Ginkgo wrote:
Not necessarily the case, Platonic ethics doesn't contradict Christian ethics and vice versa.
Immanuel Can wrote:
I think they do. Maybe you have an example in mind?
Plato's concept of the Form of Goodness itself and his Demiurge, or the creator of the universe.
Immanuel Can wrote:
Well, for a start, Plato was a polytheist. If he couldn't even get Christian ethical precept #1 right, how much further do we need to look than that? But Plato's political ethics and sexual ethics were also vastly different from Christian ethics, for example. In fact, his whole cosmology was different.
There is no evidence in Plato's philosophy that he was a theist or a polytheist, his philosophy is non-religious. Their cosmology is not that much different.
Immanuel Can wrote: Most of them, it seems, want to "have their cake and eat it too," by insisting against all logic that they can dismiss God and keep morality.
Your just assuming that Plato and Kant are internally inconsistent. So far you haven't shown that to be the case.
Ginkgo wrote:
It is easy to dismiss God and keep morality simply because God doesn't exist.
Immanuel Can wrote:
Non-sequitur. It might be easy to say, but it's far from easy to do. Once you dismiss God, as Nietzsche saw so clearly, you've banished objective morality with Him. So even if we granted the the claim that God was, as you say, a "myth," that would not help you one iota in showing that morality wasn't also a "myth."
Not a non sequitur. If God exists then you have an objective theory of morality, if he doesn't exist then you have an ethic based on a myth. That follows. It is that simple.
Immanuel Can wrote:
You said earlier that Kant's ethics were objective. Now you say that Plato's were. But Plato has no CI, and Kant had no belief in "the realm of ideal forms." So they contradict each other.

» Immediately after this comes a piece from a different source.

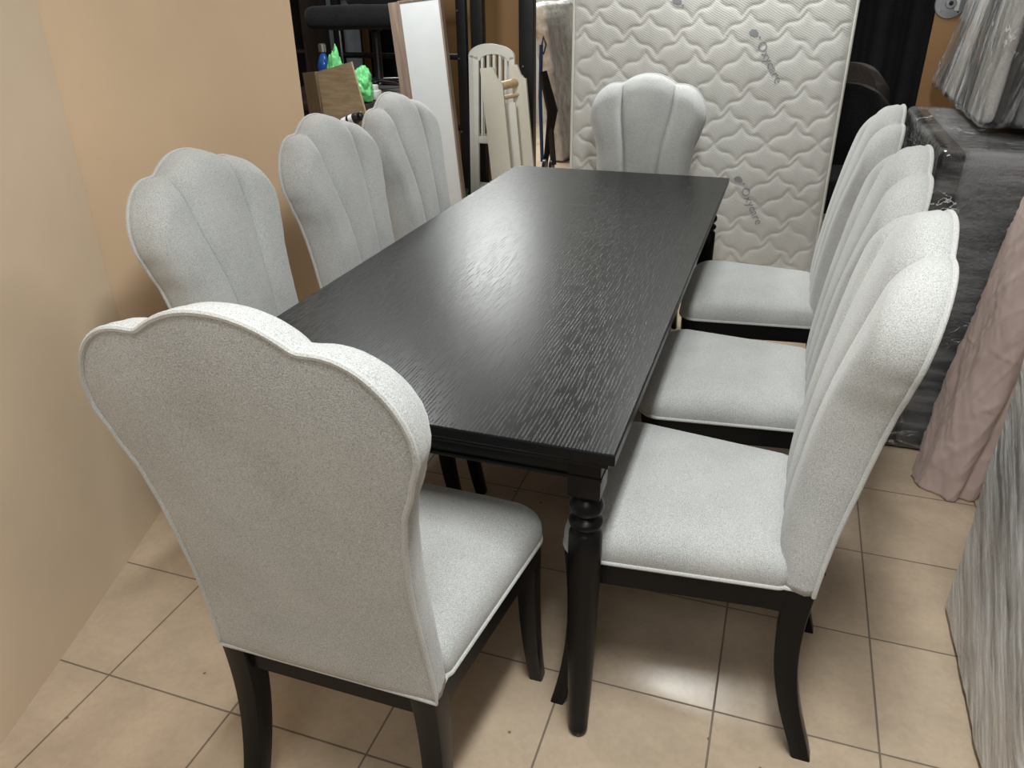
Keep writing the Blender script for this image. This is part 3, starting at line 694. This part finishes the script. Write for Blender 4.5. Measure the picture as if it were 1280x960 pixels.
# spray can lying on chair-height behind
sc_ = thing('spray_can', 'small black and white can with label resting behind the middle left chair', 'can', (-1.955, 2.46, .812))
MB().lathe([(.022, 0), (.026, .004), (.026, .13), (.020, .145)], n=28).build('body', M['dark_plastic'], sc_); MB().lathe([(.0263, .02), (.0268, .021), (.0268, .118), (.0263, .119)], n=28).build('label_band', M['white_plastic'], sc_)
for zz in (.045, .085): MB().lathe([(.0266, zz), (.0272, zz+.001), (.0272, zz+.012), (.0266, zz+.013)], n=28).build('printed_stripe', M['dark_plastic'], sc_)
MB().lathe([(.019, .145), (.021, .148), (.021, .163), (.012, .170)], n=24).build('cap', M['dark_plastic'], sc_)
sc_.rotation_euler = (0, math.radians(68), math.radians(8))
ck = thing('stool', 'low dark stool carrying the small can behind the middle left chair', 'stool', (-1.93, 2.44, 0))
MB().box(-.10, .12, -.03, .04, .755, .782, .004).build('seat', M['darkwood'], ck)
for sx in (-.09, .11):
    for sy in (-.018, .028): MB().box(sx-.01, sx+.01, sy-.01, sy+.01, 0, .756, .002).build('leg', M['darkwood'], ck)
# dark table with bottle, bag, chair
dt = thing('dark_side_table', 'dark brown table behind the oak-effect box with a bottle and green bag on it', 'table', (0, 0, 0))
MB().box(-3.0, -2.13, 3.05, 4.0, .80, .835, .004).build('tabletop', M['darkwood'], dt); MB().box(-2.95, -2.17, 3.09, 3.95, .72, .80, .003).build('apron', M['darkwood'], dt)
for sx in (-2.95, -2.23):
    for sy in (3.09, 3.89): MB().box(sx, sx+.06, sy, sy+.06, 0, .72, .003).build('leg', M['darkwood'], dt)
bo = thing('water_bottle', 'blue plastic bottle with clear cap standing on the dark table behind the oak-effect box', 'bottle', (-2.455, 3.25, .836))
MB().lathe([(.034, 0), (.038, .008), (.038, .17), (.036, .2), (.018, .25), (.014, .262)], n=32).build('body', M['bottle'], bo); MB().lathe([(.0385, .06), (.039, .061), (.039, .15), (.0385, .151)], n=32).build('label_band', M['blue_plastic'], bo)
MB().lathe([(.018, .262), (.022, .264), (.022, .305), (.017, .31)], n=24).build('cap', M['chrome'], bo)
def crumple(name, label, cat, c, s, mat, seed, amp=.35):
    bm = bmesh.new(); bmesh.ops.create_icosphere(bm, subdivisions=5, radius=1)
    for v in bm.verts:
        k = 1+amp*noise.fractal(v.co*1.6+Vector((seed, 0, 0)), .9, 2.1, 4); v.co = Vector((v.co.x*s[0]*k, v.co.y*s[1]*k, v.co.z*s[2]*k))
        v.co.z = max(v.co.z, -s[2]*.75)
    mb = MB(); bm.verts.index_update(); mb.add([v.co[:] for v in bm.verts], [[v.index for v in f.verts] for f in bm.faces]); bm.free()
    o = mb.build(name, mat, None, autos=None); o.location = c; return tag(o, label, cat)
crumple('plastic_bag', 'bright green crumpled plastic bag on the dark table right of the oak-effect box', 'bag', (-2.185, 3.18, .918), (.075, .065, .10), M['green_film'], 3)
crumple('plastic_bag', 'green bag corner peeping over the oak-effect box beside the bottle', 'bag', (-2.36, 3.22, .955), (.05, .045, .155), M['green_film'], 11, .3)
pk = thing('white_package', 'small white package on the dark table beside the green bag', 'package', (-2.165, 3.30, .836)); MB().box(-.03, .03, -.03, .04, 0, .055, .012).build('carton', M['white_plastic'], pk); MB().box(-.02, .02, -.02, .02, .054, .085, .006).build('lid', M['white_plastic'], pk)
bc = thing('black_swivel_chair', 'black upholstered chair with chrome base standing on the dark table at top left', 'chair', (-2.40, 3.82, .836))
displaced(dense_box(-.38, .33, -.25, .22, .365, .50, .06, .06).build('seat', M['black_cloth'], bc, autos=None), .01, 3)
displaced(dense_box(-.28, .30, .10, .22, .48, 1.0, .06, .05).build('backrest', M['black_cloth'], bc, autos=None), .01, 3)
MB().lathe([(.06, .36), (.028, .34), (.028, .05), (.04, .03)][::-1], n=24).build('column', M['black_metal'], bc)
for a in range(5):
    t_ = a*2*PI/5-.3; MB().tube([(0, 0, .05), (.15*math.cos(t_), .15*math.sin(t_), .045), (.26*math.cos(t_), .26*math.sin(t_), .014)], [.018, .014, .010], 10).build('leg', M['chrome'] if a == 0 else M['black_metal'], bc)
MB().tube([(-.12, -.24, .36), (-.115, -.245, .10)], .006, 8).build('lever', M['chrome'], bc)
# black cabinet on the far left with shelf and mirror
kb = thing('black_shelf_unit', 'tall black shelf unit beyond the end of the left partition', 'shelf', (0, 0, 0))
MB().box(-3.75, -3.14, 4.45, 4.47, 0, 2.2, .002).build('back_panel', M['black_metal'], kb)
for x in (-3.75, -3.135): MB().box(x, x+.02, 4.12, 4.45, 0, 2.2, .002).build('side_panel', M['darkwood'], kb)
for z in (.05, .5, 1.02, 1.5, 2.18): MB().box(-3.73, -3.136, 4.13, 4.45, z, z+.02, .002).build('shelf', M['darkwood'], kb)
mr = thing('painted_mirror_pane', 'mirror pane beside the black shelf unit at top left, its reflection painted grey-blue', 'pane', (-3.13, 4.75, 0))
m = simple('painted_reflection_grey_blue', (.36, .40, .44), .15)  # even grey-blue colour stands in for the mirror's reflection
MB().box(-.22, .10, 0, .006, .3, 1.9, .001).build('glass', m, mr); MB().box(-.23, .11, .007, .02, 0, 1.92, .002).build('backing', M['darkwood'], mr)
wd = thing('dark_wardrobe', 'tall black wardrobe behind the black chair at top left', 'wardrobe', (0, 0, 0))
MB().box(-4.6, -3.22, 5.3, 5.9, 0, 2.3, .004).build('carcass', M['black_metal'], wd)
for i in range(3): MB().box(-4.59+i*.46, -4.14+i*.46, 5.27, 5.298, .06, 2.28, .003).build('door', M['black_gloss'], wd)
w3 = thing('dark_bookcase', 'black cabinet behind the black upholstered chair', 'cabinet', (0, 0, 0))
MB().box(-3.0, -2.66, 4.85, 4.97, 0, 2.3, .004).build('carcass', M['black_metal'], w3); MB().box(-2.995, -2.665, 4.83, 4.849, .05, 2.28, .003).build('door', M['black_gloss'], w3)

# ------------------------------------------------------------------ lamps
LC = (.97, 1, .975)
def tube_lamp(name, label, x, y, z, lx, ly, power, col=(1, .98, .95)):
    r = thing(name, label, 'lamp', (x, y, z), 0, 'ceiling strip lamps')
    MB().box(-lx/2-.02, lx/2+.02, -ly/2-.02, ly/2+.02, .006, 2.75-z, .003).build('housing', M['white_plastic'], r)
    li = bpy.data.lights.new('strip', 'AREA'); li.shape = 'RECTANGLE'; li.size = lx; li.size_y = ly; li.energy = power; li.color = col
    o = bpy.data.objects.new('strip_light', li); COL.objects.link(o); o.parent = r
    return r
tube_lamp('ceiling_lamp', 'white ceiling strip lamp above the near end of the table', .22, -.60, 2.62, .16, 1.2, 58, LC)
tube_lamp('ceiling_lamp', 'white ceiling lamp above the mattress', -.08, 2.50, 2.35, .5, .26, 27, LC)
tube_lamp('ceiling_lamp', 'white ceiling lamp over the far left storage', -2.45, 6.0, 2.62, .7, .7, 100, LC)
tube_lamp('ceiling_lamp', 'added unseen fill lamp behind the camera', .2, -2.2, 2.62, .9, .6, 17, LC)  # unseen fill lamp, added to lift the left wall and the shadows
tube_lamp('ceiling_lamp', 'white ceiling lamp above the cot ends', -1.9, 2.6, 2.62, .5, .5, 38, LC)
w = bpy.data.worlds.new('dim_room_air'); scn.world = w; w.use_nodes = True
w.node_tree.nodes['Background'].inputs[0].default_value = (.9, .95, 1, 1); w.node_tree.nodes['Background'].inputs[1].default_value = .05

# ------------------------------------------------------------------ camera
cam = bpy.data.cameras.new('camera'); co = bpy.data.objects.new('camera', cam); COL.objects.link(co); scn.camera = co
cam.sensor_width = 36; cam.lens = 974.6*36/1280; cam.clip_start = .05
r_ = Vector((.94657542, .3222646, -.01185356)); u_ = Vector((-.13740019, .43628891, .88925428)); f_ = Vector((-.29174675, .84011756, -.45725958))
mat = Matrix((r_, u_, -f_)).transposed().to_4x4(); mat.translation = Vector((.1971, -1.0821, 1.445)); co.matrix_world = mat
vs_ = scn.view_settings; vs_.view_transform = 'Standard'; vs_.look = 'None'; vs_.exposure = 0; vs_.gamma = 1; vs_.use_curve_mapping = False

Well, they are similar in a least one way I know. Kant believed in a unseen moral law that governs us, what Kant called the apriori. Plato believed that the soul has a previous history of the Forms.
Immanuel Can wrote:
Is it your idea of the word "objective" that something can be both "objective" and untrue? Because it would have to be, to make sense of your contradicting claims.
My claims are not contradictory I have been consistent throughout. As, I have said before you are just assuming Plato and Kant are internally insistent.
Immanuel Can wrote:
What do you mean by "objective," since it's clearly not that?
My definition of objective would be similar to yours.